Who were your mentors prior to coaching?

"I've had a lot of really good coaches that you learn from. I had some good youth coaches but when I got to the University of North Dakota, having (Gino) Gasparini, Dean Blais, John Marks, and graduate assistant Cary Eades was great. I was fortunate. In pro hockey, I played for a lot of different guys, but I really liked Pat Burns when I played for him in Sherbrooke (of the American Hockey League). Pat made me captain in Sherbrooke and I just had a lot of respect for him. I also played for Mike Eaves (Hershey, AHL), Kevin McCarthy (Hershey), and John Paddock (Hershey) so I had a different coach every year. I think you take a little bit from all those guys. I really entrusted and called Gino, John or Dean all the time. Those guys really were instrumental."


What memories do you have as coach of the U.S. in the 2005 WJC?

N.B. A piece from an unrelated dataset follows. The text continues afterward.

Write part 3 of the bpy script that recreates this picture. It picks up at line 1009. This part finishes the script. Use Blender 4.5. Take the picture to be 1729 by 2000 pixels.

"I remember that it was really cold in Grand Forks, North Dakota, but it was my old stomping grounds. We were coming off the gold medal in Finland so there was that pressure, but I was hoping we'd get some of the guys during the NHL work stoppage as some of the other teams did, especially (first place) Canada, with Sidney Crosby, Ryan Getzlaf, and Patrice Bergeron. I think as a coach I learned a lot from that tournament because I realized how big it had gotten -- and this is 15 years ago. I remember playing in the WJC in 1984 in Sweden and it was a big thing but it's not as big as it is now. I realized how good the players were and it continues to get better. I think taking some of the experiences from the coaching side of it, was good to go through. Now that I've personally been through it a few times, I feel a lot more comfortable with being at this tournament."